Grün lassen

In einer interdisziplinären Studienwoche haben sich Studierende der Fachhochschule Ost mit dem St.Galler Quartier Tschudiwies-Ruckhalde befasst. Die Mehrheit der Analysen aus sozialwissenschaftlicher, architektonischer und ökonomischer Sicht kam zum Schluss, dass die Ruckhalde vorerst besser nicht überbaut werde.
Von  René Hornung

Die Ruckhalde, der Hang an dem früher die Appenzellerbahnen über Europas steilste und engste Zahnradkurve den Berg hinauf quietschte, ist demnächst zur Überbauung parat. Zentrumsnah und gut erschlossen ist sie ein Filetstück für Investoren.

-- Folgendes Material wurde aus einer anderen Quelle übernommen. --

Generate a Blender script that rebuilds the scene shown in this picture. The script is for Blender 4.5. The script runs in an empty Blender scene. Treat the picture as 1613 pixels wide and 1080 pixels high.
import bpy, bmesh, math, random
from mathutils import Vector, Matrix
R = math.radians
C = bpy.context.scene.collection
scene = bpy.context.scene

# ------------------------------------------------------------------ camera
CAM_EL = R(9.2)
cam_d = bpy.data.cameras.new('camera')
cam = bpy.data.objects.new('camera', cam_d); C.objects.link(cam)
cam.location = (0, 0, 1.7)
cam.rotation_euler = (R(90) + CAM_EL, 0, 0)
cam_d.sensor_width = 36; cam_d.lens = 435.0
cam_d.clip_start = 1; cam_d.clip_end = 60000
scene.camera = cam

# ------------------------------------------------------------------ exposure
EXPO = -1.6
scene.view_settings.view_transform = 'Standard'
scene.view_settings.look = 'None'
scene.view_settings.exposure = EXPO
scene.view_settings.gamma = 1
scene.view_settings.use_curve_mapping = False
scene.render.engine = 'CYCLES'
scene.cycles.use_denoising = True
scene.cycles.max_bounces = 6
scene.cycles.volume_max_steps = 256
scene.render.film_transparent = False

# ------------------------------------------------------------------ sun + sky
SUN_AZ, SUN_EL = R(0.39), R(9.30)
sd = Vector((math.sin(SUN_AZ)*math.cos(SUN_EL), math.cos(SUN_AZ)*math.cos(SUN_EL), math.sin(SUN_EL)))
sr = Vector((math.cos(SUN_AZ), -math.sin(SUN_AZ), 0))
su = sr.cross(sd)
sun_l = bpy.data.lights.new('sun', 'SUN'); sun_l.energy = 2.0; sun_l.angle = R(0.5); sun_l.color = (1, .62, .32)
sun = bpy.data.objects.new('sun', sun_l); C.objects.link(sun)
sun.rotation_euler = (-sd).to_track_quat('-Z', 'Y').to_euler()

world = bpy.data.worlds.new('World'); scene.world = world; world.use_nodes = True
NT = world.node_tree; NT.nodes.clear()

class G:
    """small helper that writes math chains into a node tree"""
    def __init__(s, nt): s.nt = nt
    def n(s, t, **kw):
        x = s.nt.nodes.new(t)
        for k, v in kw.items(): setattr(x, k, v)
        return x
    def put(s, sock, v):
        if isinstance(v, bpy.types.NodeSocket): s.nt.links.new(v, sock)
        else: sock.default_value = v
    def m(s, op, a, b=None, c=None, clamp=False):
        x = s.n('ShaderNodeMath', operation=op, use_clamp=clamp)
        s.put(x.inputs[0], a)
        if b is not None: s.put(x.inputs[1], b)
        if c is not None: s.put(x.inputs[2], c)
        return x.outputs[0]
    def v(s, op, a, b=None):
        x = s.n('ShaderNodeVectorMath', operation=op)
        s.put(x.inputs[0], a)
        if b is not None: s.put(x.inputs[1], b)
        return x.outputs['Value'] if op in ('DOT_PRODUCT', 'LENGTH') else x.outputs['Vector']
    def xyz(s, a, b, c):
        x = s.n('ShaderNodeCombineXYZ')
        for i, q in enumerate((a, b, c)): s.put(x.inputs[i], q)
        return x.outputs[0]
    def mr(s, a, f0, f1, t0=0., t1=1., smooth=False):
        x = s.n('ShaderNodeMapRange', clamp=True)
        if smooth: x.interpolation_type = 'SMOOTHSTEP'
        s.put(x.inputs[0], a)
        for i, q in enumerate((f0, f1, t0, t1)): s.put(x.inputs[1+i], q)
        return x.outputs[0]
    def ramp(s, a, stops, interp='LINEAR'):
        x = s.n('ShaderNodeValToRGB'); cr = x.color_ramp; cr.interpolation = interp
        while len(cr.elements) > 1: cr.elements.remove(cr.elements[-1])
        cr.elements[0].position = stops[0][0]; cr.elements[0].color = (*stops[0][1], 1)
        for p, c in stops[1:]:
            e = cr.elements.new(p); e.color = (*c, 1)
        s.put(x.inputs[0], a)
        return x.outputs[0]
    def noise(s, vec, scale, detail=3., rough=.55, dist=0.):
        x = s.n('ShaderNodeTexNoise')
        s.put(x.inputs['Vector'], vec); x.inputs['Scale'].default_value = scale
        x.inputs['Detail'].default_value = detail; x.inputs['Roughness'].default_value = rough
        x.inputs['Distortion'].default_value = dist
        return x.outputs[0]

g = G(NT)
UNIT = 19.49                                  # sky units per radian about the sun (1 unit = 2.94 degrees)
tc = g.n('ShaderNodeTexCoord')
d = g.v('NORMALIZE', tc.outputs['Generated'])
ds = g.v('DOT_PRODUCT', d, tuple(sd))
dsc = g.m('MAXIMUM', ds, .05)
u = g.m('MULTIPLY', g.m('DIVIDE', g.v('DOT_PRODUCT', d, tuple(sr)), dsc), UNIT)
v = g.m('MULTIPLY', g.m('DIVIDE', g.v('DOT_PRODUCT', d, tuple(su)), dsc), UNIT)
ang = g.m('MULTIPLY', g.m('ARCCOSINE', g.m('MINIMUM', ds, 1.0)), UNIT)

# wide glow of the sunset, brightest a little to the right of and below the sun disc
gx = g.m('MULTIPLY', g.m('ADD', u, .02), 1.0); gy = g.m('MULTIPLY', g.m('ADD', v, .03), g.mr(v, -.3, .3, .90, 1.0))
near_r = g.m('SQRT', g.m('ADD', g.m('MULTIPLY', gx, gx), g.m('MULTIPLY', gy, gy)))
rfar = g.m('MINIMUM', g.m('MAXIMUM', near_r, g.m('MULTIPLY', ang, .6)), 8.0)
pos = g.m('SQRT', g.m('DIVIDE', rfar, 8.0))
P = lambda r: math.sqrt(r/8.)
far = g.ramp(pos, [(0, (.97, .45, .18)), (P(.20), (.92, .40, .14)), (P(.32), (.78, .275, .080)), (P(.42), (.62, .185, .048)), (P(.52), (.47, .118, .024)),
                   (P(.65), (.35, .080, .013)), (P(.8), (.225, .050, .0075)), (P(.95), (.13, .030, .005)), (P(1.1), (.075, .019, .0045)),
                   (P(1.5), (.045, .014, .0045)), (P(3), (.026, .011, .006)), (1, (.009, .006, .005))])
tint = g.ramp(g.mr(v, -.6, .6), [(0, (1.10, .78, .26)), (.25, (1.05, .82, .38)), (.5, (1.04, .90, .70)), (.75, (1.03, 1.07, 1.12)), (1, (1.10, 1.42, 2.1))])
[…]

Vor einem Jahr haben sich aber als erste die Genossenschaften mit der IG Ruckhalde gemeldet. Hier könnte ein verkehrsfreies oder mindestens verkehrsarmes Quartier mit bis zu 400 Wohnungen entstehen: gemeinnütziger Wohnungsbau, sozial gut durchmischt, begrünt, nachhaltig gebaut.

Bild: IG Ruckhalde

Vor wenigen Tagen dann stellte sich die IG Zukunft Ruckhalde mit ähnlichen Aussagen vor. Sie will hier aber ein Investment tätigen, das sich lohnt. Was die Genossenschaften vorschlagen führe zum «Renditeversagen» – so die Kritik der Baulobby.

Zusätzlich gibt es auf dem Areal zwei Grundstückbesitzer, die – das haben die Studierenden in Gesprächen herausgefunden – am liebsten selber bauen würden.

Fast 1000 leere Wohnungen

Doch soll die Ruckhalde überhaupt bebaut werden? Die Mehrheit der studentischen Gruppen fand, das sei bis auf Weiteres nicht nötig und sinnvoll. Begründet wurde dies vor allem mit dem hohen Leerwohnungsbestand in der Stadt. Fast 1000 Wohnungen, fast drei Prozent des Bestandes, sind zurzeit unbewohnt.

Besser wäre es deshalb, die Liegenschaftsbesitzer, die ihre Wohnungen nicht vermieten können, zu beraten. Ihnen Renovations- oder Lärmschutzmöglichkeiten aufzuzeigen, denn viele der leeren Wohnungen verfügen über keinen zeitgemässen Standard, viele liegen an den lärmigen Hauptachsen. Ausserdem gebe es im Stadtzentrum noch freie Areale, die man vor der Ruckhalde überbauen sollte, meinten die Studierenden. Sie erwähnten die Gebiete Bahnhof Nord und den Güterbahnhof.

Statt zu überbauen, könnten man den Ruckhaldenhang der Öffentlichkeit zugänglich machen. Die Familiengärten bilden bereits einen idealen Erholungsraum, das ehemalige Bahntrassee sei ein idealer Spazierweg mit Aussicht. Im Hang gibt es Plätze an denen Vogelgezwitscher und Kuhglocken aber kein Verkehrslärm zu hören ist. Das Areal eigne sich so auch zur Vernetzung bestehender Quartiere.

Die Planungsansätze kombinieren

Sollte es trotzdem zu einer Überbauung kommen, schlugen die Studierenden eine Mischung aus den von den beiden IGs vorgeschlagenen unterschiedlichen Planungsansätzen vor: Nicht einfach einen Gesamtleistungswettbewerb ausschreiben, aber auch nicht zu basisdemokratisch alle Aspekte unendlich lange durchkauen, sondern die beiden Planungsansätze kombinieren.

Ob all das in der Politik Realität werden kann? Die Studierenden äusserten sich dazu bewusst nicht. Die Diskussionen um die Ruckhalde seien bereits jetzt sehr verpolitisiert, stellten sie fest. Ihre Aufgabe war es deshalb, ein paar Schritte zurückzutreten und die Ausgangslage grundsätzlich anzuschauen.

Dass die dabei entstandenen Analysen unvollständig bleiben, liegt einerseits an der kurzen Bearbeitungszeit und andererseits müssen und können Studierende nicht schon alle Aspekte einer komplexen Quartierentwicklung kennen.